You may have read or heard something about Polaroid's giant 20 x 24 Land Camera. On a recent trip to New York, I had a chance to see one in action.

Shooting with the 20 x 24 is not exactly like taking snapshots with a hand-held instant camera: First of all, the camera is big -- and impressive. In the white-walled studio it stood in splendid isolation, its rich mahogany surfaces gleaming and the black bellows relaxed in soft accordion folds. It looked like a well-kept heirloom restored to museum condition: not the kind of camera you just walk up to without being introduced.

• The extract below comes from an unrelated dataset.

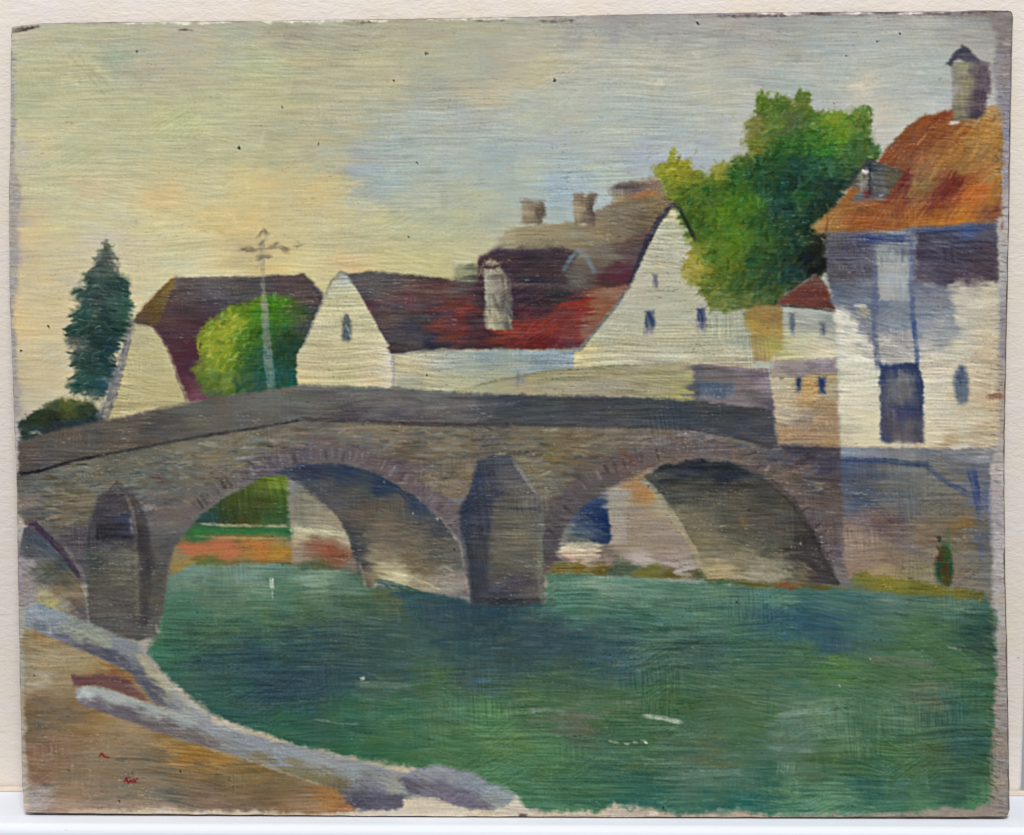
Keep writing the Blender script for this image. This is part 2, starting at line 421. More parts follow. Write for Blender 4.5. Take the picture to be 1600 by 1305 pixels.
# thin scored ridges in the wet paint
for (a_, b_, sg) in [((60, 215), (160, 183), 1), ((100, 205), (400, 210), 1), ((95, 70), (165, 150), -1), ((106, 66), (172, 146), -1), ((115, 76), (178, 142), -1), ((890, 115), (958, 82), 1),
                     ((800, 124), (905, 112), -1), ((910, 108), (1180, 96), -1), ((908, 215), (952, 196), 1), ((690, 128), (800, 122), -1), ((870, 166), (910, 140), 1), ((1415, 92), (1440, 115), 1), ((1210, 103), (1245, 85), 1), ((560, 390), (680, 400), 1), ((250, 350), (400, 345), 1)]:
    stroke([a_, b_], 2.2, (hexc('d0caae') if sg > 0 else hexc('8d8870')), a=.32, soft=1.6, relief=.45*sg, dry=.7)

# --- conifer at far left
CON = part('painted_conifer', None, 'dark blue-green conifer left of the houses')
con = [(165, 375), (172, 385), (178, 402), (180, 428), (194, 436), (198, 452), (206, 470), (203, 490), (206, 512), (196, 525), (186, 540), (178, 560), (180, 590), (168, 612), (152, 622), (130, 618), (112, 612), (114, 598), (124, 582), (112, 570), (112, 556), (120, 545), (108, 540), (104, 515), (118, 505), (111, 492), (126, 476), (118, 455), (132, 448), (132, 430), (146, 416), (156, 396)]
CONP = parse('''165,385#5f6a5c;165,405#55635a;168,425#475a50;150,425#4a5c54;140,445#3a5249;170,450#36504a;190,445#35524a;125,460#3d5a50;150,470#3c4c46;180,475#3b5a52;195,480#3c6258;130,490#34564c;160,490#2d453e;190,500#355a4e
115,495#3a5d52;115,515#2a4c46;140,515#244038;180,515#1f4038;200,510#2c4c44;150,535#1f3b34;120,535#56635c;115,545#5a625c;170,540#21404a;130,560#2c4a44;160,560#233f3a;145,575#28463e;170,575#2a4a48;130,590#2c544c;120,602#27514a;150,600#27504c;165,600#3a5560;140,615#3f5a54''')
region(CON, con, CONP, soft=9, rough=6, ang=0.1, warp=(8, 6), amp=7)
dabs(CON, con, CONP, 420, l=(5, 11), w=(1.6, 3.2), ang=(0.0, .35), a=(.55, .95), jl=9, jt=4, relief=.28, angf=lambda x, y: (-.45 if x < 155 else .35), curvk=.2)
for x, y, an in [(112, 514, -.4), (107, 512, -.5), (110, 603, -.3), (114, 590, -.5), (203, 478, .4), (205, 508, .3), (120, 456, -.3), (195, 440, .5), (116, 492, -.5), (113, 552, .1), (190, 532, .3)]:
    dab(x, y, 11, 3, an, hexc('2c4a43'), .85, .3, .1, CON)
for k in range(26):
    dab(RNG.uniform(118, 200), RNG.uniform(440, 610), 6, 1.2, RNG.uniform(-.9, .6), hexc('6d8a7c'), .6, .4)

# --- bush, bottom left
BUS = part('painted_bush', None, 'dark green bush at the left end of the bridge')
bus = [(30, 662), (46, 650), (62, 641), (76, 628), (100, 621), (126, 626), (142, 630), (158, 646), (165, 668), (110, 682), (30, 692)]
BUSP = parse('80,632#4e5a3c;105,630#56602f;125,632#59623a;60,650#2f3c26;85,650#272f20;110,645#49562c;130,640#2a3a2a;145,650#2b3d34;40,665#314338;60,672#2e4444;90,668#28363a;120,664#223640;150,662#3a4446;35,680#3a4640')
region(BUS, bus, BUSP, soft=6, rough=4, warp=(8, 6))
dabs(BUS, bus, BUSP, 110, l=(5, 10), w=(2, 4), ang=(-.4, .8), a=(.4, .8), jl=8, jt=5, relief=.25)
stroke([(46, 677), (58, 674), (66, 679)], 5, 'a5a184', .8, None)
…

Closer inspection showed that the 20 x 24 was really a 8 x 10 studio camera blown up and modified to use a 20-inch-wide strip of Polacolor film. The camera weighs 200 pounds and has a bellows extension of five feet. Packed, it measures 25" by 41" by 59".

Despite its bulk, it can be nimble. The film plane can tilt 15 degrees and rise 18 to 95 inches. The lens can also tilt 15 degrees, rise 24 inches, swing 15 inches and shift 6 inches -- not bad for a pictorial pachyderm. The 10 lenses available range from 127 mm (five inches) up to 1200 mm (48 inches).

In fact, the 20 x 24 has done such jobs as portraying President Jimmy Carter by maestro Ansel Adams; capturing the enlarged brushstrokes of Impressionist painter Monet, and copying the 3500 B.C. Biblos death mask as well as the 3,000-carat amethyst head of the Egyptian pharoah, Ramses II.

But the interior is what makes this camera unique. It contains a giant roll of light-sensitive film, a roll of positive sheet and a magazine that holds 15 pods of chemical reagents. After the picture is taken, a button is pushed to start a motor that then processes the film by breaking one of the pods and spreading the reagent between the light-sensitive material and the positive sheet by means of a set of titanium rollers.

The finished print as it comes out of the camera is no instant beauty. In fact, it looks black, and not until 75 seconds have passed can the black be peeled off to reveal the supersize-supercolor snapshot.

By now, I'm sure you've gotten the idea that the 20 x 24 is not only a big camera but may also be a big deal -- and it is. This one is not for fun -- unless you think that $1,000 a day and $25 a print is funny.

Taking instant pictures this size is serious business, and Polaroid reserves this one for the pros. For them, the price -- which includes studio space, materials and an expert who assists -- is within reach. The unique opportunity of shooting one-to-one size imagery, the ability to correct instantly and change composition and lighting, offset the cost.

The 20 x 24s are all custom-made, and Polaroid isn't tuning up for mass production. What it's doing is giving noted photographers an opportunity to experiment with the models that do exist. Besides the one at Polaroid's 20 x 24 Studio at 20 Ames Street in Cambridge, Massachusetts, it has another on tour at the Paskarcik Studio, 1200 Broadway (at 29th Street) in New York City. More tours are planned, and you may find one of these giant cameras near you. Meanwhile, if you're in Cambridge, call 617/864-6000 (in New York 212/683-3030) for a chance to see how they are made or try your own hand at making a giant instant. Q: Is there any way to shoot color shots with fluorescent light so that the color is good instead of a sick green? And how about flash -- will that correct the color? A: There are two reddish-colored filters made that will correct the lack of red in fluorescent lighting. They are called FLD for daylight film and FLB for indoor tungsten. I've had very good color with the FLB (with some manufacturers FL-T) and Type B (tungsten) indoor Ektachrome film, but if you're only an occasional shooter you may prefer the FLD and just put that on when going indoors for the fluorescent shots.

There are many types of fluorescent lights and each takes a special filter if you want absolute color correction, but for general use the FLD or FLB or FL-T filters will give sufficient correction.

Flash can be used to correct the color balance of fluorescent-lighted scenes. In an average-size room a bounce flash will mix with the fluorescent light and correct the color. For the technique, just use the regular bounce-flash exposure and ignore the fluorescent light output. In larger rooms a straight-on flash from a distance will provide correction. When using flash-fluorescent light, slow your shutter speed so that the lighting in the room will additionally register. Q: We have an old Eastman camera that took excellent 3 1/2-by-5 7/8 pictures -- postcard size. This camera used a 122 size film, which seems to be discontinued. Do you know of any film that can be substituted? A: I called Tom Bates, Eastman technical representative, and he told me you were out of luck. Indeed, Eastman no longer spools this size film. Tom added that he has a similar model and has been able to take pictures by spooling 90-mm width film, which can be bought in 100-foot lengths. But this solution is one for experts, since you'll also need to place protective paper in back of the film and align numbers that will correspond to the original 122 film so you can tell how far to advance the roll for the next picture.